Prior to 1945, it became apparent that gas would not be available to the Company for fuel after 1948, so the Company began to search for fuel.

It was found that oil was available in reasonable quantities, but deliveries were uncertain during winter months and prices were too high to permit economical use as boiler fuel. An unlimited supply of sub-bituminous coal was less than 100 airline miles away, but because of intervening mountain ranges, the rail routes around the mountains made the freight charges prohibitive. It was decided to build a plant in Wyoming, near the supply of coal. A site was found near Osage which was ideal. In 1943, the Company had discovered an abandoned oil well flowing 720 gallons of water per minute. The water was analyzed and a study made on the probable life of the well and the possibilities for securing additional water. The site was only about 60 miles from the coal supply which satisfied one of the requirements for a good plant location. It was also close to the fuel source with an adequate supply of water, and not too far from the Company's electrical load centers.

The Company purchased the well and 480 acres of land in 1945 and selected the plant site near the CB&Q Railroad and near Highway l6so that coal could be delivered either by truck or rail. The site was close enough to South Dakota to permit the use of 69 kV transmission lines.

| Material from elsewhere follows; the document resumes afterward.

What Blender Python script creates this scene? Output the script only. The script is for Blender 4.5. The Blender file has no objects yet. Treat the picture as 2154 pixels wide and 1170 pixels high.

The surrounding country was typical Wyoming cattle country. There was no available housing for employees at Osage so it was necessary for the Company to build employee housing and to provide a water system. The nearest supply of plant materials and construction labor was Denver, Colorado. Stearns Rogers Manufacturing Company of Denver was the contractor. In spite of the many problems encountered, the first 10,000 kW unit was put in service on September 29, 1948. The total cost was approximately $170 per kW which was "quite low under present conditions", especially when it is considered that this plant was constructed in the middle of bare prairie country, miles away from the source of supply of labor and materials.